La musica rimane una traccia storica del periodo, ma anche i drink lo sono, basti pensare ai drink dell’era proibizionista che da qualche anno vengono riproposti con la riscoperta del vintage.
Nell’era odierna qualcosa è cambiato, e posso farti un parallelismo tra musica e drink in maniera molto semplice: il Margarita, così come il Mojito, cocktail conosciuto praticamente da tutti, oggi viene proposto in mille versioni, e probabilmente la più apprezzata non segue la ricetta originale.
Tu puoi spiegare al cliente che la realtà è diversa ma gli devi pur fare ciò che egli desidera; con la musica è la stessa cosa, e all’ascoltatore devi dare ciò che si aspetta di sentire.
Nel momento in cui proponi un twist di un drink storico stai effettuando una cover di un pezzo già noto; per questo motivo ho sempre avuto l’abitudine di chiamare i miei twist proprio con questo termine.
Puoi avere un momento di appagamento, nel quale si riesce ad incontrare il concetto del bello, e cioè un’entità che rimane piacevole superando il concetto del tempo: in questo caso la cover rimande identica, così come un Negroni può rimanere lo stesso cocktail che chiedeva il conte Camillo al fido Fosco.
Un concetto a cui sono molto legato è quello della rottura degli schemi, in maniera particolare il fenomeno comparso alla fine degli anni 70 con l’avvento della scena punk.
Il punk diede un taglio netto a ciò che era pomposo e soffocante, portando alla ribalta musicisti che non erano professionisti e che erano visti piuttosto male, quasi ridicolizzati.

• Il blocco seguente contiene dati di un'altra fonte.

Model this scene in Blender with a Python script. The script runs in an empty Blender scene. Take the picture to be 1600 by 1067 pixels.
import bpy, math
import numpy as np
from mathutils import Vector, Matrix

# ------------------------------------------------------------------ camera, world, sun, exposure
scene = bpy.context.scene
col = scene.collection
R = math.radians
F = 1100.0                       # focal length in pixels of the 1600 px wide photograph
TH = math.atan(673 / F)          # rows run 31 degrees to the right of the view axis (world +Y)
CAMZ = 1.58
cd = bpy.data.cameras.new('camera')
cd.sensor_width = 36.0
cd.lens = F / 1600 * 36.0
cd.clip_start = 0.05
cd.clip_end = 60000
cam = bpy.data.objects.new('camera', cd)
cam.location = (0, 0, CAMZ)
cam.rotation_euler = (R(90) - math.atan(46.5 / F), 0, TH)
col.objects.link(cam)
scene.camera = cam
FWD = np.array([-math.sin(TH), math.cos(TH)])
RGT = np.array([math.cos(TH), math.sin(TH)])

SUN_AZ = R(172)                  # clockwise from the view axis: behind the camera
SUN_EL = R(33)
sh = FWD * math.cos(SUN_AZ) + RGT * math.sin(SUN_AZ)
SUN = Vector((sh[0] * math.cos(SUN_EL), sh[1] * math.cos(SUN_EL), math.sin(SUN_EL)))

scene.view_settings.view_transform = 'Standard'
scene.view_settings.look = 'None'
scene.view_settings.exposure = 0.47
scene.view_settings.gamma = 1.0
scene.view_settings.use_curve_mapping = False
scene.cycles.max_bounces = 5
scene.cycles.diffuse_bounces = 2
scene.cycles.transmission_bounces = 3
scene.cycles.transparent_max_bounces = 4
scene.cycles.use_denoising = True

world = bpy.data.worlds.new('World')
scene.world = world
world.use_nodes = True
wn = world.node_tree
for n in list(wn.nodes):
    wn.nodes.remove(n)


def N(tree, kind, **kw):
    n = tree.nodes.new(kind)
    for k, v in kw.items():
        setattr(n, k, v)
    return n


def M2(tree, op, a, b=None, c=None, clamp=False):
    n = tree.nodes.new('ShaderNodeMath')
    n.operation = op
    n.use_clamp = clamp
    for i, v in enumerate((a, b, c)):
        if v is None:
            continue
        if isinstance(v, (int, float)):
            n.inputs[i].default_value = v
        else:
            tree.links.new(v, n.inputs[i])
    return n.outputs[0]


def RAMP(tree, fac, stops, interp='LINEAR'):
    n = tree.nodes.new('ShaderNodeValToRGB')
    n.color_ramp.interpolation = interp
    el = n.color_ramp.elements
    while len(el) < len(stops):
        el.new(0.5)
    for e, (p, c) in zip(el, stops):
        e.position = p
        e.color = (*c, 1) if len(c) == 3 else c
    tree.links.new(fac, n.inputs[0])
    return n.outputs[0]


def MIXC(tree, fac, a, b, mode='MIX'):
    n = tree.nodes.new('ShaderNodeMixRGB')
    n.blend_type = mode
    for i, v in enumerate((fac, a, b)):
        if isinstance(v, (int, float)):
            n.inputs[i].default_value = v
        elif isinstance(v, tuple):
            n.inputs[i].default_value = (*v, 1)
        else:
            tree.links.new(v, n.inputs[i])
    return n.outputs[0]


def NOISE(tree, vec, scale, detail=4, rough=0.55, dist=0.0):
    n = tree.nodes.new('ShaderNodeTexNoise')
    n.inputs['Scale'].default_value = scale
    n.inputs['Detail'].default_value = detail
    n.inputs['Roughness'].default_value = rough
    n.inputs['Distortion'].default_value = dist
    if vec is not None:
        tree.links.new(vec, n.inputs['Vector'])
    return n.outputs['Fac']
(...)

Quei due e minuti e mezzo di musica tiratissimi hanno un impatto devasante, e tale velocità si è ripercosa anche nella maniera con la quale si è propagato dagli Stati Uniti all’Europa, più velocemente di qualsiasi altro genere musicale.
Un concetto molto esplicativo del binomio tra musica e bar si trova nel nome di un gruppo punk italiano chiamato Champagne Molotov, nato dalle intenzioni di Enrico Ruggeri, che poi intraprese una carriera differente; in champagne molotov è rinchiuso un gesto estremo rivoluzionario fatto con classe!
Non va poi trascurato che spesso il punto di incontro di una band risulti essere un bar, che è il luogo nel quale si può attingere dal reale con maggior facilità.
Per quello che mi riguarda amo attingere dalla musica: lo scorso anno proposi il mio Sid&Nancy, ovviamente ispirato a Sid Vicious e Nancy Spungen, presentato sopra un cucchiaino con un cubetto di ghiaccio e accompagnato da una siringa; ho voluto provocare con ironia, servendo tre gocce nelle quali si potevano percepire sette sapori.
E’ inoltre interessante notare come si ascolti un certo tipo di musica in precisi momenti della giornata, così come spesso si beve con criterio in base al momento della giornata e dall’umore o dalle sensazioni che possono scaturire in certe ore.”